▸ **TASK**
Work out how many lines include "scene" and answer with that number only.
* BEGIN DATASET CONTENT *
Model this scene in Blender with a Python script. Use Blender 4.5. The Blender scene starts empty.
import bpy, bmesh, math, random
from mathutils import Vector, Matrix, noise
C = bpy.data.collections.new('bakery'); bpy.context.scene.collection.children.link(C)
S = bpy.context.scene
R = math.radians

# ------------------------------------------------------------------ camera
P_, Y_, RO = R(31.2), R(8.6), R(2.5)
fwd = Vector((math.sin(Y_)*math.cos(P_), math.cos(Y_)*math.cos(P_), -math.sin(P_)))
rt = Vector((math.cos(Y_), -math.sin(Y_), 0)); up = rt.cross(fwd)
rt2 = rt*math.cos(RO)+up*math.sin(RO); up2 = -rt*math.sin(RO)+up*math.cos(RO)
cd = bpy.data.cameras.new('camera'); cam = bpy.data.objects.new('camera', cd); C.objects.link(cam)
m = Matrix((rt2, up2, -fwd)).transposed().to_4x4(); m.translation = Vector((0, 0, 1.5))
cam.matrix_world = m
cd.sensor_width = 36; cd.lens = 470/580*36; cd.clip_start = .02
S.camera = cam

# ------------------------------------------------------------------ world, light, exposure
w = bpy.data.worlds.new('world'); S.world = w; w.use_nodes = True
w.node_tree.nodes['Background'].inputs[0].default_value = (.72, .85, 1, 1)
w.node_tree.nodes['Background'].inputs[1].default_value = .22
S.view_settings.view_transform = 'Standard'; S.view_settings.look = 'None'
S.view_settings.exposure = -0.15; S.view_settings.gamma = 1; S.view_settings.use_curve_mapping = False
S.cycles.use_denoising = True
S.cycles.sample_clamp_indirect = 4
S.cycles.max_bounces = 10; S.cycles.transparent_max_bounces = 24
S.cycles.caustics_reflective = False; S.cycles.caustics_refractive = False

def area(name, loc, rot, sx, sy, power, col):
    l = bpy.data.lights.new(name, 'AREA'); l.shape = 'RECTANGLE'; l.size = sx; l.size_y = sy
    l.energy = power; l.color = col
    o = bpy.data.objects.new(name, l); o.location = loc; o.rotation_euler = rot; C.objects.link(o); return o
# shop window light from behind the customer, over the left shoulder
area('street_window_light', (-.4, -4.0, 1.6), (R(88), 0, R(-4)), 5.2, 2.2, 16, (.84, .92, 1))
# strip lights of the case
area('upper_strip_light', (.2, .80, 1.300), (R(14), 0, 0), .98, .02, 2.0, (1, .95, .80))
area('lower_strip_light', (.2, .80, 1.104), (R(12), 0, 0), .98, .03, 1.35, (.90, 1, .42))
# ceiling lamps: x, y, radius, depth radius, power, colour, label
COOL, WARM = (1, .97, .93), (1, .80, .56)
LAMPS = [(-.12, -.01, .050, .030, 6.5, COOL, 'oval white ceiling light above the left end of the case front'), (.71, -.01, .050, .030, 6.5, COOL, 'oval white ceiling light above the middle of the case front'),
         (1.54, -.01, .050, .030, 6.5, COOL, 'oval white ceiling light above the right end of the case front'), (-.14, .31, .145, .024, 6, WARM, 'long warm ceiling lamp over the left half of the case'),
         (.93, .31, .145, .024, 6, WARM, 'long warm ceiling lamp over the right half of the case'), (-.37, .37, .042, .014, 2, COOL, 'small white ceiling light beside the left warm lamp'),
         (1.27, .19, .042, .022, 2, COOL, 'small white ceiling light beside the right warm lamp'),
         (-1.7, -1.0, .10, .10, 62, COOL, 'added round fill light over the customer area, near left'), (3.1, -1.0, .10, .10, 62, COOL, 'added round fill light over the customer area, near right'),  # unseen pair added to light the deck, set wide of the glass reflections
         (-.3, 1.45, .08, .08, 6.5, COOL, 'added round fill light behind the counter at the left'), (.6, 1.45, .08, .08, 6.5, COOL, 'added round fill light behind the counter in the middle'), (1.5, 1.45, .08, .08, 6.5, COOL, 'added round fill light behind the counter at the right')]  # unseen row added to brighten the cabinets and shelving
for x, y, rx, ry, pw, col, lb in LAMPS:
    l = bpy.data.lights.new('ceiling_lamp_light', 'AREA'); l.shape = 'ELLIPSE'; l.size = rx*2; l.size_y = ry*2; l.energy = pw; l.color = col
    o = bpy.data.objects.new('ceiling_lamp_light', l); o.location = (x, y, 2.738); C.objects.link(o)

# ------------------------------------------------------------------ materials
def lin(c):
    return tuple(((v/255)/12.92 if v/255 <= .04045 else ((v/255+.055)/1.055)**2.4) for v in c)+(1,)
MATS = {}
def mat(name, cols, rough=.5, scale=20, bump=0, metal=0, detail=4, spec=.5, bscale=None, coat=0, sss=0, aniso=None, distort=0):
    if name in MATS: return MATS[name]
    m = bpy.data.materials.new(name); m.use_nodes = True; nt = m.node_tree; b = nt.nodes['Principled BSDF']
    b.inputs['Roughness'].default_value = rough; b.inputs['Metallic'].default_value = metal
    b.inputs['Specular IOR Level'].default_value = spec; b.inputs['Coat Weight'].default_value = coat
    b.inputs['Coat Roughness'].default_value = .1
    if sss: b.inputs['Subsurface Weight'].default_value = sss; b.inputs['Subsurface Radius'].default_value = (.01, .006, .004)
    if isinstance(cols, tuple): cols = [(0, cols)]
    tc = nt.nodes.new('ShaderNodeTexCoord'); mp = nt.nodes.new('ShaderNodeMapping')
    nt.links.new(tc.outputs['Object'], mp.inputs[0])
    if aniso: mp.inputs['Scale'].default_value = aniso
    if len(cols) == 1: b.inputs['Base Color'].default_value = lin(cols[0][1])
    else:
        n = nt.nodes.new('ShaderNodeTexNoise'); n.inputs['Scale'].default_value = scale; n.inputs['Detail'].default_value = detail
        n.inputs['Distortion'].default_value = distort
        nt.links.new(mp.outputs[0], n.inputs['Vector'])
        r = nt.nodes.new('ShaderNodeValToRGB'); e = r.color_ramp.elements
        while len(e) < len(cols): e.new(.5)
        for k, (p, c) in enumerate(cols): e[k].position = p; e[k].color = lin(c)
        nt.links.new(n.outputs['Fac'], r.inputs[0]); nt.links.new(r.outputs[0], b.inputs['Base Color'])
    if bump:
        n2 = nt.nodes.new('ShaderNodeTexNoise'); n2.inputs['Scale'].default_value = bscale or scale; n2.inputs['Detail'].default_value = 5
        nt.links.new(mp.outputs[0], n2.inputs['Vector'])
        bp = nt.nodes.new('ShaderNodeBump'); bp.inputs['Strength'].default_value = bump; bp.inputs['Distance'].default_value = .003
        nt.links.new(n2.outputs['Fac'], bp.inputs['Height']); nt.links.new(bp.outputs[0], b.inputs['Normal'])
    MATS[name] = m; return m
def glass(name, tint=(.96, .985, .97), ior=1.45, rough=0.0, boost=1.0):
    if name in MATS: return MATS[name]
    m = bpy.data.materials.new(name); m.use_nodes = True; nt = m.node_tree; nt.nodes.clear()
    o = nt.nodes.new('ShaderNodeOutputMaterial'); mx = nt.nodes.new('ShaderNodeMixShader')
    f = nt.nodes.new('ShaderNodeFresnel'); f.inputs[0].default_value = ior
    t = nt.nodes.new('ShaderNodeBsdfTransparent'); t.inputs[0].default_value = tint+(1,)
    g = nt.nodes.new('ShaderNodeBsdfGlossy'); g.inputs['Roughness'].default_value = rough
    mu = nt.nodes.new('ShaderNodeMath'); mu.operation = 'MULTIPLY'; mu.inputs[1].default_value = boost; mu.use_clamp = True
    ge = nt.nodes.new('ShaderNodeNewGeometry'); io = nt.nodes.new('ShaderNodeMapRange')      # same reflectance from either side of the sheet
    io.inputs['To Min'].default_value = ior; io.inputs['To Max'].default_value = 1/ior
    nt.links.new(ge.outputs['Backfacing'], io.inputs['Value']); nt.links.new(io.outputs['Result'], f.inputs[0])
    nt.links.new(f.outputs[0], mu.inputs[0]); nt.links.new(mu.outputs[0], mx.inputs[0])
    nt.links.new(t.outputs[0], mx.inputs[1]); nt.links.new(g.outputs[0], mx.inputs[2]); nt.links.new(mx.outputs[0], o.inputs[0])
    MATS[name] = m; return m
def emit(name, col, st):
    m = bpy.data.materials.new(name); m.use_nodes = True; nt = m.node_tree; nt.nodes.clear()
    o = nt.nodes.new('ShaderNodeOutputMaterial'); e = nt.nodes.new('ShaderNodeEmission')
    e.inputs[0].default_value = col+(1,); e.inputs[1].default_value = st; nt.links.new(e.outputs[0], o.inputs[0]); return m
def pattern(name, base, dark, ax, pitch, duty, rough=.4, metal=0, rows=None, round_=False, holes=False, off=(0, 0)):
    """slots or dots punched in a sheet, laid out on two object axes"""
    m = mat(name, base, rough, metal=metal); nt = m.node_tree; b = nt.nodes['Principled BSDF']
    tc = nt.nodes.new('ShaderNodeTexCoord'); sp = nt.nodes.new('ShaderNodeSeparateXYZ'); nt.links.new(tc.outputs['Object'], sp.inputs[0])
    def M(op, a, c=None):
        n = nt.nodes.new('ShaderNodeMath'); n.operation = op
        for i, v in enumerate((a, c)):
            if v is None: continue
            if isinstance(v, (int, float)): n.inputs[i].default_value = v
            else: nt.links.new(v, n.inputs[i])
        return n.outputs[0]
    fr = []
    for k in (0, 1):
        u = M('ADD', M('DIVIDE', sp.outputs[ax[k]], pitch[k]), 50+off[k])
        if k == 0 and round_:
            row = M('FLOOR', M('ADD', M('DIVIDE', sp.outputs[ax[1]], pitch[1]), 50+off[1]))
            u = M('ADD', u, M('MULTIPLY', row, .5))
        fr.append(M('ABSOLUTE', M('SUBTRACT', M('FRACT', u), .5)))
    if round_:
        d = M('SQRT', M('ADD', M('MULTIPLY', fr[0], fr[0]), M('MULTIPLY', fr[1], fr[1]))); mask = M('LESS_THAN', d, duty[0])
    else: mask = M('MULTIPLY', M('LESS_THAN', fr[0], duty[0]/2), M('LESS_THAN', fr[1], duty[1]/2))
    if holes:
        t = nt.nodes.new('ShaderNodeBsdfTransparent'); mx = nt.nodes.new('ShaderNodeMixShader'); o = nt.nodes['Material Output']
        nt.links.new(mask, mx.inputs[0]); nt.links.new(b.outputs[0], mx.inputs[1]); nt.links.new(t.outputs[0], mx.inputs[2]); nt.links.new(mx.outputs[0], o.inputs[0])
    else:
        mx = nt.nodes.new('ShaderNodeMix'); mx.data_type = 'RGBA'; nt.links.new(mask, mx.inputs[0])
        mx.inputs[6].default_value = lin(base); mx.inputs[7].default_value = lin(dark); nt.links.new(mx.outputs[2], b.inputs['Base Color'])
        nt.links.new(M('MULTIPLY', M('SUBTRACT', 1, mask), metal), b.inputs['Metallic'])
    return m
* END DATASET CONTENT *
▸ **OUTPUT OF THE TASK**
3